琵琶湖の西側を通る県道559号線(湖岸道路)を走って、守山市から草津市に向かっていると、湖側にポツンと 1基の風力発電の風車が見えてきます。
「くさつ夢風車」と名付けられたその設備は、ここ最近いつ見ても止まったままで、風力によって発電している様子はまったくありませんでした。

発電をしない風力発電の風車は維持費が掛かるばかりで、赤字が増える一方です。
ということで、いよいよ巨大な風車の解体工事が始まりました。
烏丸半島に立つ、くさつ夢風車
「くさつ夢風車」は滋賀県草津市(くさつし)の烏丸半島(からすまはんとう)に、ただ 1基だけ建てられた風力発電の風車です。
当初の目論見(もくろみ)では、風力で発電した電力を隣の「草津市水生植物公園みずの森」に供給して、残った電力を関西電力に売るつもりだったそうです。

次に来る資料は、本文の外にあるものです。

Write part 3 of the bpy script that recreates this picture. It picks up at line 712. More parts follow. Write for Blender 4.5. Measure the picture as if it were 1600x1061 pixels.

ところが相手は自然の風なので、そう目論見通りにことは進みません。
結局この風力発電による発電量は、当初の予定の 3割にも届きませんでした。
最初の5年間だけ黒字?

「くさつ夢風車」が稼働して、最初の 5年間は黒字だったのに、そのあと風車の羽根が壊れて発電を停止するまでの 8年間は、ずっと赤字だったそうです。
発電量が予定の 3割弱しかないのでは、黒字額は高が知れています。
かろうじて黒字だったのが、風力量が微妙に減って赤字になったのかも知れません。

とすると最初に、烏丸半島での風力量を多めに見積もった人に問題がありそうです。
突然に風力量が 3割まで減るとは考えにくいので、たまたま風力量の多い日に琵琶湖に訪れて、それを年間平均風力量としてしまったのでしょう。
国の補助金を受けていたので

「くさつ夢風車」は、国の補助金を受けて建てたそうです。
風車を建てて最初の年から赤字では、計画の杜撰(ずさん)さを国に指摘されかねません。
それを避けるために最初の 5年間は赤字の補填をしたのでは、と考える人もいるはずです。
なぜなら、最初の 5年間はずっと黒字で、後の 8年間はずっと赤字というのは、あまりにもきれいに分かれすぎていて、作為的であるように見えてしまいます。
ただそのような事象が起こる可能性もあるので、作為であるとは断定はできませんけどね。
耐用年数を迎えるので、ようやく解体

「くさつ夢風車」は、2014年に羽根が壊れてしまい、それ以降ずっと止まったままでした。
羽根を修理して稼働させても結局赤字なので、修理をせずに放置されていたのです。
国の補助金を受けていると、たとえ羽根が壊れていても、たとえ赤字が累積していても、簡単には解体できないのでしょうか。
結局、耐用年数を迎えた今年(2019年)、ようやく風力発電の風車の解体が始まりました。
たぶん、耐用年数を迎えたので解体しました、という理由付けが出来るからでしょうね。
あとがき
再生可能エネルギーは魅力的ですが、相手は自然です。
最初の目論見が外れて発電量が少ないと、解体費用も追加で支出することになります。
あらかじめしっかりと調査してから計画を立てないと、お金が無駄になるという話でした。